PROMPT: Repeat the material exactly from its first line to the line that includes "from mathutils import Vector, Matrix". Skip pictures.

DATA SHOWN:

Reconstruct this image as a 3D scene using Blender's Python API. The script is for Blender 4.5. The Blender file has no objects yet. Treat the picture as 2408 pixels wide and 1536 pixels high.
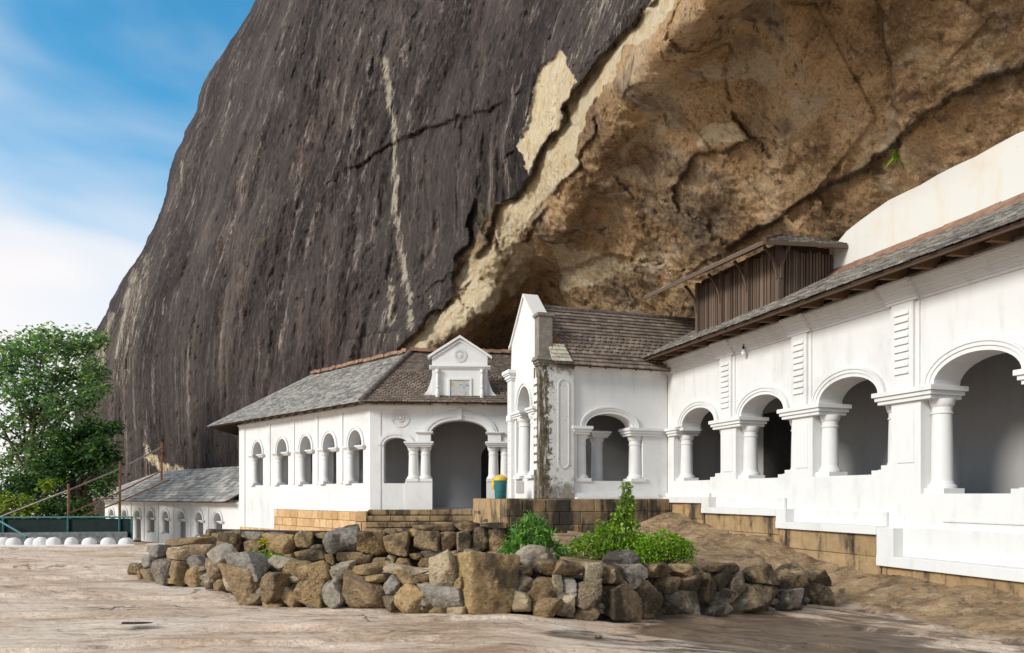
import bpy, bmesh, math, random
import numpy as np
from mathutils import Vector, Matrix

random.seed(7); rng = np.random.default_rng(7)
C = bpy.context.scene
COL = C.collection
# ------------------------------------------------------------------ camera, world, sun, exposure
EYE = 1.7; F = 1700.0; CX = 1204.0; HY = 1163.0
cam_d = bpy.data.cameras.new('camera'); cam = bpy.data.objects.new('camera', cam_d); COL.objects.link(cam)
cam.location = (0, 0, EYE); cam.rotation_euler = (math.radians(90), 0, 0)
cam_d.sensor_fit = 'HORIZONTAL'; cam_d.sensor_width = 36.0
cam_d.lens = 36.0 * F / 2408.0; cam_d.shift_y = (HY - 768.0) / 2408.0
cam_d.clip_start = 0.1; cam_d.clip_end = 4000
C.camera = cam
SUN_EL, SUN_AZ = math.radians(27), math.radians(-124)   # azimuth measured from +Y towards +X
sd = bpy.data.lights.new('sun', 'SUN'); so = bpy.data.objects.new('sun', sd); COL.objects.link(so)
sd.energy = 2.1; sd.angle = math.radians(16); sd.color = (1.0, 0.935, 0.84)
sv = Vector((math.sin(SUN_AZ) * math.cos(SUN_EL), math.cos(SUN_AZ) * math.cos(SUN_EL), math.sin(SUN_EL)))
so.rotation_euler = sv.to_track_quat('Z', 'Y').to_euler()
W = bpy.data.worlds.new('World'); C.world = W; W.use_nodes = True
def build_world():
    nt = W.node_tree; N = nt.nodes; L = nt.links; N.clear()
    out = N.new('ShaderNodeOutputWorld'); bg = N.new('ShaderNodeBackground'); bg.inputs[1].default_value = 0.115
    sky = N.new('ShaderNodeTexSky'); sky.sky_type = 'NISHITA'; sky.sun_disc = False
    sky.sun_elevation = SUN_EL; sky.sun_rotation = SUN_AZ; sky.air_density = 1.0; sky.dust_density = 0.4; sky.ozone_density = 2.0
    tc = N.new('ShaderNodeTexCoord'); sep = N.new('ShaderNodeSeparateXYZ'); L.new(tc.outputs['Generated'], sep.inputs[0])
    # soft bands of cloud, stretched level
    mp = N.new('ShaderNodeMapping'); mp.inputs['Scale'].default_value = (2.2, 2.2, 7.0); mp.inputs['Rotation'].default_value = (0.0, 0.25, 0)
    L.new(tc.outputs['Generated'], mp.inputs[0])
    nz = N.new('ShaderNodeTexNoise'); nz.inputs['Scale'].default_value = 1.3; nz.inputs['Detail'].default_value = 4; nz.inputs['Roughness'].default_value = 0.42
    nz.inputs['Distortion'].default_value = 0.5; L.new(mp.outputs[0], nz.inputs['Vector'])
    # cloud cover grows towards the horizon
    el = N.new('ShaderNodeMapRange'); el.inputs['From Min'].default_value = 0.04; el.inputs['From Max'].default_value = 0.56
    el.inputs['To Min'].default_value = 0.60; el.inputs['To Max'].default_value = -0.10; L.new(sep.outputs[2], el.inputs[0])
    # unseen cloud veil, added overhead to brighten and neutralise the ambient light
    hi = N.new('ShaderNodeMapRange'); hi.interpolation_type = 'SMOOTHSTEP'; hi.inputs['From Min'].default_value = 0.58; hi.inputs['From Max'].default_value = 0.80
    hi.inputs['To Max'].default_value = 0.55; L.new(sep.outputs[2], hi.inputs[0])
    a0 = N.new('ShaderNodeMath'); a0.operation = 'ADD'; L.new(el.outputs[0], a0.inputs[0]); L.new(hi.outputs[0], a0.inputs[1])
    ad = N.new('ShaderNodeMath'); ad.operation = 'ADD'; L.new(nz.outputs[0], ad.inputs[0]); L.new(a0.outputs[0], ad.inputs[1])
    rp = N.new('ShaderNodeMapRange'); rp.interpolation_type = 'SMOOTHSTEP'; rp.inputs['From Min'].default_value = 0.26; rp.inputs['From Max'].default_value = 1.02
    L.new(ad.outputs[0], rp.inputs[0])
    tint = N.new('ShaderNodeMix'); tint.data_type = 'RGBA'; tint.blend_type = 'MULTIPLY'; tint.inputs[0].default_value = 1
    L.new(sky.outputs[0], tint.inputs[6]); tint.inputs[7].default_value = (0.36, 1.12, 1.24, 1)
    mx = N.new('ShaderNodeMix'); mx.data_type = 'RGBA'; L.new(rp.outputs[0], mx.inputs[0]); L.new(tint.outputs[2], mx.inputs[6])
    mx.inputs[7].default_value = (5.45, 5.25, 5.25, 1)
    L.new(mx.outputs[2], bg.inputs[0]); L.new(bg.outputs[0], out.inputs[0])
build_world()
C.view_settings.view_transform = 'Standard'; C.view_settings.look = 'None'
C.view_settings.exposure = 0.68; C.view_settings.gamma = 1.0
C.render.engine = 'CYCLES'
C.cycles.max_bounces = 8; C.cycles.diffuse_bounces = 5
try: C.cycles.use_denoising = True
except Exception: pass

# ------------------------------------------------------------------ helpers
def P(x, y, Y):
    """point of the picture (2408 px wide) at depth Y metres"""
    return Vector(((x - CX) / F * Y, Y, EYE + (HY - y) / F * Y))
def ss(a, b, x):
    t = np.clip((x - a) / (b - a), 0, 1); return t * t * (3 - 2 * t)
class Fr:
    """a wall's own axes: u along it, d out of it, z height above the eye level"""
    def __init__(s, O, a, b): s.O = Vector((O[0], O[1], 0)); s.a = Vector((a[0], a[1], 0)).normalized(); s.b = Vector((b[0], b[1], 0)).normalized()
    def __call__(s, u, d, z): p = s.O + s.a * u + s.b * d; return Vector((p.x, p.y, EYE + z))
class MB:
    def __init__(s): s.v = []; s.f = []
    def face(s, pts): n = len(s.v); s.v += [tuple(p) for p in pts]; s.f.append(list(range(n, n + len(pts)))); return s
    def add(s, vs, fs): n = len(s.v); s.v += [tuple(p) for p in vs]; s.f += [[i + n for i in f] for f in fs]; return s
    def box(s, fr, u0, u1, d0, d1, z0, z1):
        v = [fr(u, d, z) for z in (z0, z1) for d in (d0, d1) for u in (u0, u1)]
        return s.add(v, [(0, 1, 3, 2), (4, 6, 7, 5), (0, 4, 5, 1), (2, 3, 7, 6), (0, 2, 6, 4), (1, 5, 7, 3)])
    def prism(s, A, B):
        n = len(A); fs = [list(range(n))[::-1], list(range(n, 2 * n))]
        fs += [(i, (i + 1) % n, n + (i + 1) % n, n + i) for i in range(n)]
        return s.add(list(A) + list(B), fs)
    def along(s, fr, prof, u0, u1): return s.prism([fr(u0, d, z) for d, z in prof], [fr(u1, d, z) for d, z in prof])
    def across(s, fr, prof, d0, d1): return s.prism([fr(u, d0, z) for u, z in prof], [fr(u, d1, z) for u, z in prof])
    def lathe(s, fr, u, d, prof, n=24):
        vs = []; fs = []
        for r, z in prof:
            for k in range(n):
                t = 2 * math.pi * k / n; vs.append(fr(u + r * math.cos(t), d + r * math.sin(t), z))
        for i in range(len(prof) - 1):
            for k in range(n): fs.append((i * n + k, i * n + (k + 1) % n, (i + 1) * n + (k + 1) % n, (i + 1) * n + k))
        fs.append(list(range(n))[::-1]); m = (len(prof) - 1) * n; fs.append([m + k for k in range(n)])
        return s.add(vs, fs)
    def tube(s, p, q, r, r2=None, n=8):
        p = Vector(p); q = Vector(q); r2 = r if r2 is None else r2; ax = (q - p).normalized()
        t = ax.orthogonal().normalized(); b = ax.cross(t); vs = []
        for c, rr in ((p, r), (q, r2)):
            for k in range(n): a = 2 * math.pi * k / n; vs.append(c + (t * math.cos(a) + b * math.sin(a)) * rr)
        return s.add(vs, [(k, (k + 1) % n, n + (k + 1) % n, n + k) for k in range(n)] + [list(range(n))[::-1], list(range(n, 2 * n))])
    def bar(s, p, q, w, h):
        p = Vector(p); q = Vector(q); ax = (q - p).normalized(); t = ax.cross(Vector((0, 0, 1)))
        t = t.normalized() if t.length > 1e-4 else Vector((1, 0, 0)); b = t.cross(ax).normalized()
        vs = [c + t * (i * w / 2) + b * (j * h / 2) for c in (p, q) for i, j in ((-1, -1), (1, -1), (1, 1), (-1, 1))]
        return s.add(vs, [(3, 2, 1, 0), (4, 5, 6, 7)] + [(k, (k + 1) % 4, 4 + (k + 1) % 4, 4 + k) for k in range(4)])
LOC = {}
def empty(name, loc, label, cat, group=None):
    o = bpy.data.objects.new(name, None); COL.objects.link(o); o.location = loc; o.empty_display_size = .2
    LOC[o.name] = Vector(loc); tag(o, label, cat, group); return o
def tag(o, label=None, cat=None, group=None, kind=None):
    for k, v in (('label', label), ('category', cat), ('group', group), ('kind', kind)):
        if v: o[k] = v
    return o
def build(name, m, mat, parent=None, smooth=None, recalc=True, bevel=0):
    """link the collected faces as ONE mesh object, its vertices relative to its parent's place"""
    me = bpy.data.meshes.new(name)
    off = LOC.get(parent.name, Vector()) if parent else Vector()
    base = off
    if not parent:
        a = np.array(m.v); base = Vector((a[:, 0].mean(), a[:, 1].mean(), a[:, 2].min()))
    me.from_pydata([(p[0] - base.x, p[1] - base.y, p[2] - base.z) for p in m.v], [], m.f)
    if recalc:
        bm = bmesh.new(); bm.from_mesh(me); bmesh.ops.recalc_face_normals(bm, faces=bm.faces); bm.to_mesh(me); bm.free()
    me.materials.append(mat); me.update()
    if smooth:
        me.polygons.foreach_set('use_smooth', [True] * len(me.polygons))
        if smooth < 180: me.set_sharp_from_angle(angle=math.radians(smooth))
    o = bpy.data.objects.new(name, me); COL.objects.link(o)
    if parent: o.parent = parent
    else: o.location = base
    LOC[o.name] = base
    if bevel:
        b = o.modifiers.new('bevel', 'BEVEL'); b.width = bevel; b.segments = 2; b.limit_method = 'ANGLE'; b.angle_limit = math.radians(40)
    return o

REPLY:
Reconstruct this image as a 3D scene using Blender's Python API. The script is for Blender 4.5. The Blender file has no objects yet. Treat the picture as 2408 pixels wide and 1536 pixels high.
import bpy, bmesh, math, random
import numpy as np
from mathutils import Vector, Matrix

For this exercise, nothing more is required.